T.S. Eliot said, "Every person who wishes to write ought to read A Dictionary of Modern English Usage ... for a quarter of an hour every night before going to bed."

It's the birthday of jazz cornetist Bix Beiderbecke, born in Davenport, Iowa (1903). He was the first white jazz celebrity. He played the piano and cornet at a young age, but he didn't hear any jazz until he was a teenager, when he got his hands on a record by a New Orleans group called the Original Dixieland Jazz Band. He learned by copying the leader's cornet lines note for note. He never really learned to read music, and for eight years he played left-handed. After he was expelled from high school for skipping too many classes, he worked gigs around Chicago and on boats on Lake Michigan. He joined up with a band called the Wolverines in 1923. They toured from the Midwest to New York and performed on Beiderbecke's first records. He was an alcoholic and died early, at age 28, during an alcoholic seizure. Eddie Condon once said: "With the aid of booze, he drove away all other things — food, sleep, women, ambition, vanity, desire. He played the piano and the cornet, that was all."

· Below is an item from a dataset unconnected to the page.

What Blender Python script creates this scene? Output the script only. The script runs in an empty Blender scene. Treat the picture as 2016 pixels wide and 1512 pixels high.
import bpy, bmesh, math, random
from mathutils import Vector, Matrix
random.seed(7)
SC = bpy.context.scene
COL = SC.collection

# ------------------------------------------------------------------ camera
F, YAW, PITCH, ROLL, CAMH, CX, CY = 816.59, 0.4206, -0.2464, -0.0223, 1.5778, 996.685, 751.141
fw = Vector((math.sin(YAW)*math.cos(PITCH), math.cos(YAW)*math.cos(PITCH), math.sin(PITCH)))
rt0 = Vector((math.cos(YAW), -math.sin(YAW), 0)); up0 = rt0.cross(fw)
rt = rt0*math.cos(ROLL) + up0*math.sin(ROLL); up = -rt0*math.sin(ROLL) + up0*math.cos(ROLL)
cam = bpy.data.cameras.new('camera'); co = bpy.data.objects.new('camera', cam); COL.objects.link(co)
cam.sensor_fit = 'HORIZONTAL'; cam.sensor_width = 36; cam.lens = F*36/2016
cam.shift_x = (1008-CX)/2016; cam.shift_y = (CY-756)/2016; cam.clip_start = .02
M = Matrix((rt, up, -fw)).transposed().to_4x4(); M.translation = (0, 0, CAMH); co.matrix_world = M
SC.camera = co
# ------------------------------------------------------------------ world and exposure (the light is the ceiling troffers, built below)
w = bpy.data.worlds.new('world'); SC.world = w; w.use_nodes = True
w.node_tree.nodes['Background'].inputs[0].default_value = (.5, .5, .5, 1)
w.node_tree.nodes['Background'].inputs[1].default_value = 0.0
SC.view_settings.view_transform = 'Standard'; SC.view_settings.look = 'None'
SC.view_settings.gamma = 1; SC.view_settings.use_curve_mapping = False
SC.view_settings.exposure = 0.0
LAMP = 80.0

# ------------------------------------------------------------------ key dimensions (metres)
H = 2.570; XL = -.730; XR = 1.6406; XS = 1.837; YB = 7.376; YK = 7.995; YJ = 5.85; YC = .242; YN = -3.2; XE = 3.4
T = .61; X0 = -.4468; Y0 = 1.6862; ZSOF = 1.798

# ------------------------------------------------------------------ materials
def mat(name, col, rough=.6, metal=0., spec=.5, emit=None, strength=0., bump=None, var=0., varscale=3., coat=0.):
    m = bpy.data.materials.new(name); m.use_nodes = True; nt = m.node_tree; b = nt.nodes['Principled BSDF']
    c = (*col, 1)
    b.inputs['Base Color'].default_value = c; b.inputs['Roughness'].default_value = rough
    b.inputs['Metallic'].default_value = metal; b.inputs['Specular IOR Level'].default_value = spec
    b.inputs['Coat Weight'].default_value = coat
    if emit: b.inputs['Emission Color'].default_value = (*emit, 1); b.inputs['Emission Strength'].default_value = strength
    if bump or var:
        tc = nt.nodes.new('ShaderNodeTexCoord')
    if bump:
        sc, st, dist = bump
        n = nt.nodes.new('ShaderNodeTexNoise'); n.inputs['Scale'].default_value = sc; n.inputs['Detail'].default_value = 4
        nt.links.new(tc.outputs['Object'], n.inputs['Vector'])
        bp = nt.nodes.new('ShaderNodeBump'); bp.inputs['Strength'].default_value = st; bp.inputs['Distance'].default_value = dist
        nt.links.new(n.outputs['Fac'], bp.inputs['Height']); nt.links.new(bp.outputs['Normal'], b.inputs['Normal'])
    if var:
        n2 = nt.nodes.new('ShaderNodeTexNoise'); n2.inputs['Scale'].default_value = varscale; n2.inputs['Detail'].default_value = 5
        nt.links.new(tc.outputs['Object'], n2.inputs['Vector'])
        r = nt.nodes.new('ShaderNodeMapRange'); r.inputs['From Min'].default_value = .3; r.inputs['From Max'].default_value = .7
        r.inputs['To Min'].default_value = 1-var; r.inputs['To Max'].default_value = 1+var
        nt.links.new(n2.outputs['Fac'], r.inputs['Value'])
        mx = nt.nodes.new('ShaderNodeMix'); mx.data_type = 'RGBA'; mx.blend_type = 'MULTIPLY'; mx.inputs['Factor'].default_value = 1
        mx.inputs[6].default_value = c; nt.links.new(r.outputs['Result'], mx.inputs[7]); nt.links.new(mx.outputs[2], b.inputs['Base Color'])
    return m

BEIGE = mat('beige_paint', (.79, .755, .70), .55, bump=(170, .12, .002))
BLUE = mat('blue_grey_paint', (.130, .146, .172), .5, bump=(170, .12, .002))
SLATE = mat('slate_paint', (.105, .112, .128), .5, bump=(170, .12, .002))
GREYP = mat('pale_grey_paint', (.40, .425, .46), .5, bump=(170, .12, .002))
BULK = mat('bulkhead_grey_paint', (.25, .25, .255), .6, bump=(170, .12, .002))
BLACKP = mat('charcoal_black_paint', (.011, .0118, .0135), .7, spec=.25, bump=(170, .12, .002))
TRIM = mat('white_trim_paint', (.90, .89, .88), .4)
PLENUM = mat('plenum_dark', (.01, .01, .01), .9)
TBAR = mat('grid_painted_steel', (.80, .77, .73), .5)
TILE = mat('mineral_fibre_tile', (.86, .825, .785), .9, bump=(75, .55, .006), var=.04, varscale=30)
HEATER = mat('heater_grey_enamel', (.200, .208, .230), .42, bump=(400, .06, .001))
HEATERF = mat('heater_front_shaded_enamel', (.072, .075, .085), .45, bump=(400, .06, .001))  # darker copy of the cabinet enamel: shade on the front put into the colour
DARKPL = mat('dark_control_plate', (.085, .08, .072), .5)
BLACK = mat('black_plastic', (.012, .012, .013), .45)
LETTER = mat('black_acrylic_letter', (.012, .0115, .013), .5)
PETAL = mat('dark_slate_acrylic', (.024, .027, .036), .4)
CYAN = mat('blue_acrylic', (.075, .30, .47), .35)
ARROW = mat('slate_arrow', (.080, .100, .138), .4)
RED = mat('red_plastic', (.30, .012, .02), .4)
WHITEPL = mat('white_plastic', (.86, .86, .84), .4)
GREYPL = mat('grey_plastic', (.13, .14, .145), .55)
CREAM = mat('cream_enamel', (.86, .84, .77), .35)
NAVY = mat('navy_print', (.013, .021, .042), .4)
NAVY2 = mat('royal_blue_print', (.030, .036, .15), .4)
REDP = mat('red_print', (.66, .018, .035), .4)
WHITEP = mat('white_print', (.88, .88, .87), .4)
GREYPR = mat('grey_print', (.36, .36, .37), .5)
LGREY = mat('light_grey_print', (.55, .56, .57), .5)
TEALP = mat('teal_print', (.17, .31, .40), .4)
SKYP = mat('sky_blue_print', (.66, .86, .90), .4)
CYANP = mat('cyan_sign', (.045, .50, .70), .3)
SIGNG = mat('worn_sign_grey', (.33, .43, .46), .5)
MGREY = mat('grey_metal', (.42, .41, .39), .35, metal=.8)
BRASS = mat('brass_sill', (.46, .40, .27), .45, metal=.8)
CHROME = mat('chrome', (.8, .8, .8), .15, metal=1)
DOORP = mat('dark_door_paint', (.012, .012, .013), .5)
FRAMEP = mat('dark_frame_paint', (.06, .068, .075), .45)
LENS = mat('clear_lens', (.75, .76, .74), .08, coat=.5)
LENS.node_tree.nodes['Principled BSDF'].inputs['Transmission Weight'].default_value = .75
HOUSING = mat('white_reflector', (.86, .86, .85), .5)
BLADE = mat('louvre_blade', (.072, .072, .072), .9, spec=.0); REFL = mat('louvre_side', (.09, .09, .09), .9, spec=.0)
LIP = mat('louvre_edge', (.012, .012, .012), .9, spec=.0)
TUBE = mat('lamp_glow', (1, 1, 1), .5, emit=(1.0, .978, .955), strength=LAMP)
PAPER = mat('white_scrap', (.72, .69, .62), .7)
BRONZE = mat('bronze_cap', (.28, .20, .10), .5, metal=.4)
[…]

It was on this day in 1965 that Neil Simon's play The Odd Couple (books by this author) opened at the Plymouth Theatre in New York City, starring Walter Matthau and Art Carney as Oscar and Felix, who become roommates after their marriages fall apart. Oscar is a recently divorced sportswriter, a total slob, relishing his new apartment. At one of his Friday-night poker games, Felix shows up, devastated because his wife has just kicked him out. Oscar invites him to share the apartment, but the two men's styles couldn't be more different. Felix wants everything neat and clean, he cries freely in front of women when he thinks about his wife, and despite Oscar's best coaching, he isn't good at throwing things against the wall in anger.